I have this matrix:
$$A=\begin{bmatrix} 1 & -1 & 0 \\ -1 & 2 & -1 \\ 0 & -1 & 1 \end{bmatrix}$$
Eigenvalues are $\lambda_i=0,1,3$
Corresponding eigenvectors:
$v_{\lambda=0}$\begin{bmatrix} 1 \\1\\1 \end{bmatrix}
$v_{\lambda=1}$\begin{bmatrix} 1 \\0\\-1 \end{bmatrix} $v_{\lambda=3}$\begin{bmatrix} 1 \\-2\\1 \end{bmatrix}
Now, $A=XDX^{-1}$ as it should (where D is the eigenvalues matrix).
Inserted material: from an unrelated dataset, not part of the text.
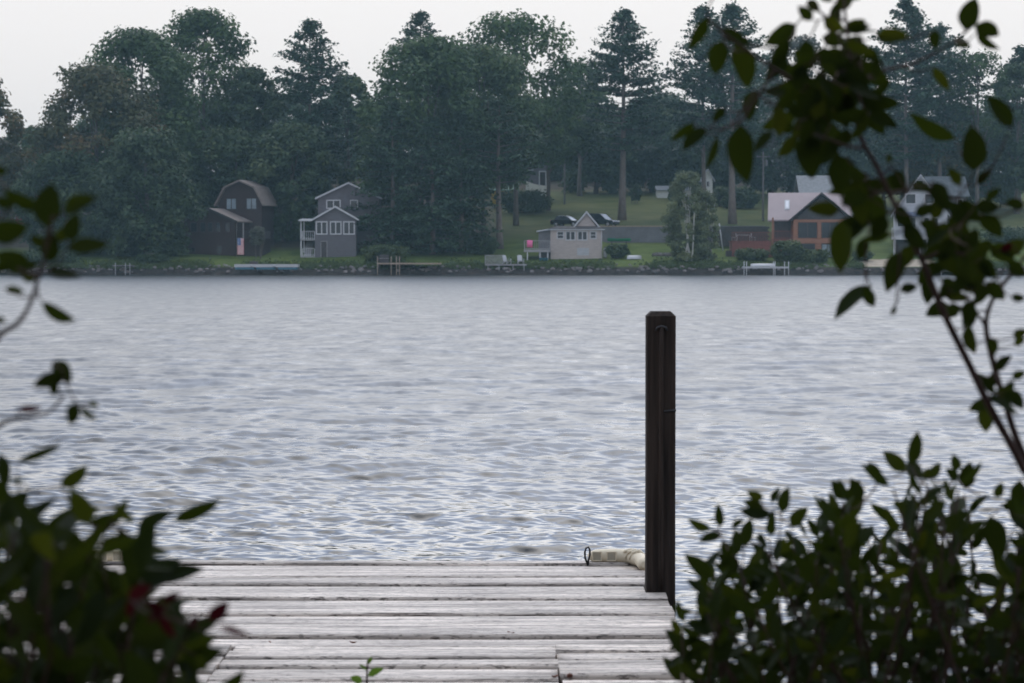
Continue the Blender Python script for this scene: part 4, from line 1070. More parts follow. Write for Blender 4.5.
# farther buildings glimpsed among the trees
h = House('grey_roofed_house', 'grey shingled roof of a house rising behind the log house', 826, 206, 322, cat='house')
X, Z = h.lx, h.lz
h.part('wall', MB().box(X(802), X(862), 0, 7, -2, Z(196)), 'pale_siding')
h.part('roof', MB().yz([(-.5, Z(197)), (3.5, Z(176)), (7.5, Z(197)), (7.5, Z(196)), (3.5, Z(174.6)), (-.5, Z(195.8))], X(799), X(865)), 'grey_shingle')
h.win(806, 814, 197.5, 204); h.win(840, 850, 197.5, 204)
h = House('shingled_back_house', 'weathered slate roofed house partly hidden behind the pale gabled house', 952, 215, 322, cat='house')
X, Z = h.lx, h.lz
h.part('wall', MB().box(X(930), X(966), 0, 6, -2, Z(196)), 'grey_siding')
h.part('roof', MB().yz([(-.5, Z(197)), (3, Z(177)), (6.5, Z(197)), (6.5, Z(195.8)), (3, Z(175.6)), (-.5, Z(195.8))], X(928), X(969)), 'slate_shingle')
h.win(957, 963, 199, 207)
h = House('white_porch_house', 'white building with a tall framed porch doorway among the trees above the cottage', 537, 193, 352, cat='house')
X, Z = h.lx, h.lz
h.part('wall', MB().box(X(526), X(548), 1.5, 8, -2, Z(158)), 'dull_wall' if 'dull_wall' in M else 'grey_siding')
h.part('porch_base', MB().xz([(X(526), -1.5), (X(546.6), -1.5), (X(546.6), Z(186)), (X(534), Z(184)), (X(526), Z(181))], 0, 1.48), 'white_siding')
fr = MB(); fr.box(X(538.8), X(539.9), -.02, .14, Z(186), Z(172)); fr.box(X(545.3), X(546.6), -.02, .14, Z(186), Z(172)); fr.box(X(538.8), X(546.6), -.02, .14, Z(172), Z(170.8))
h.part('porch_frame', fr, 'white_paint')
h.part('porch_door', MB().box(X(540), X(545.2), .3, .4, Z(186), Z(172.1)), 'dark_wood')
h.part('roof', MB().xz([(X(523), Z(159)), (X(551), Z(159)), (X(537), Z(148))], 1.2, 8.4), 'dark_shingle')
h.win(527.5, 533.5, 162, 170, 1.5)
h = House('yellow_shed', 'small yellow shed under a green roof half hidden by the central trunk', 504, 197.5, 344, cat='shed')
X, Z = h.lx, h.lz
h.part('wall', MB().box(X(491), X(517), 0, 3, -1, Z(190.5)), 'yellow_paint')
h.part('roof', MB().yz([(-.4, Z(191)), (1.5, Z(184)), (3.4, Z(191)), (3.4, Z(190)), (1.5, Z(183)), (-.4, Z(190))], X(489), X(519)), 'green_roof')
h.door(500, 505, 191.5, 197.5)
h = House('white_shed', 'long low white shed at the meadow top behind the birch', 678, 198.5, 362, cat='shed')
X, Z = h.lx, h.lz
h.part('wall', MB().box(X(657.5), X(702), 0, 4, -1.5, Z(190)), 'white_siding')
h.part('roof', MB().yz([(-.3, Z(190.6)), (2, Z(186.6)), (4.3, Z(190.6)), (4.3, Z(189.8)), (2, Z(185.4)), (-.3, Z(189.8))], X(656), X(704)), 'grey_shingle')
h.win(672, 678, 191.5, 195.5)
h = House('white_narrow_house', 'narrow white house end showing just right of the birch top', 711, 197, 358, cat='house')
X, Z = h.lx, h.lz
h.wall(X(703), X(712.5), 0, 6, Z(178), 'white_siding', gable=Z(170)); h.gable_roof(X(703), X(712.5), 0, 6, Z(178), Z(170), 'grey_shingle')
h.win(706, 709.5, 181, 187)
h = House('red_house', 'dark red house with white corners behind the left shrub sprig', 16, 221, 318, cat='house')
X, Z = h.lx, h.lz
h.wall(X(-14), X(25), 0, 7, Z(203), 'red_siding'); h.part('roof', MB().yz([(-.5, Z(203.5)), (3.5, Z(190)), (7.5, Z(203.5)), (7.5, Z(202)), (3.5, Z(188.5)), (-.5, Z(202))], X(-17), X(28)), 'dark_shingle')
h.part('upper_wall', MB().box(X(22), X(40), 4, 9, -.5, Z(186)), 'red_siding'); h.part('upper_roof', MB().xz([(X(20), Z(187)), (X(42), Z(187)), (X(31), Z(177))], 3.6, 9.4), 'dark_shingle')
h.win(30, 36, 181.5 + 5, 192, 4.0, fw=.14); h.win(3, 8, 206, 215); h.part('corner_post', MB().box(X(14.6), X(15.6), -.05, -.004, -.3, Z(203.5)), 'white_paint')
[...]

But my notes say the following:
And in a sense $A$ is hermitian (because it is symmetric), so we should have that $$A=XDX^T$$ but $XDX^T=\begin{bmatrix} 4 & -6 & 2 \\ -6 & 12 & -6 \\ 1 & -2 & 1 \end{bmatrix}\neq A$
What am I doing wrong here?
EDIT: After using Jose's hint everything works:

Your matrix $X$ is not orthogonal: the columns do not have norm $1$. Divide each column by its norm, and all will be fine then. Not being orthogonal means that $X^{-1}\neq X^T$.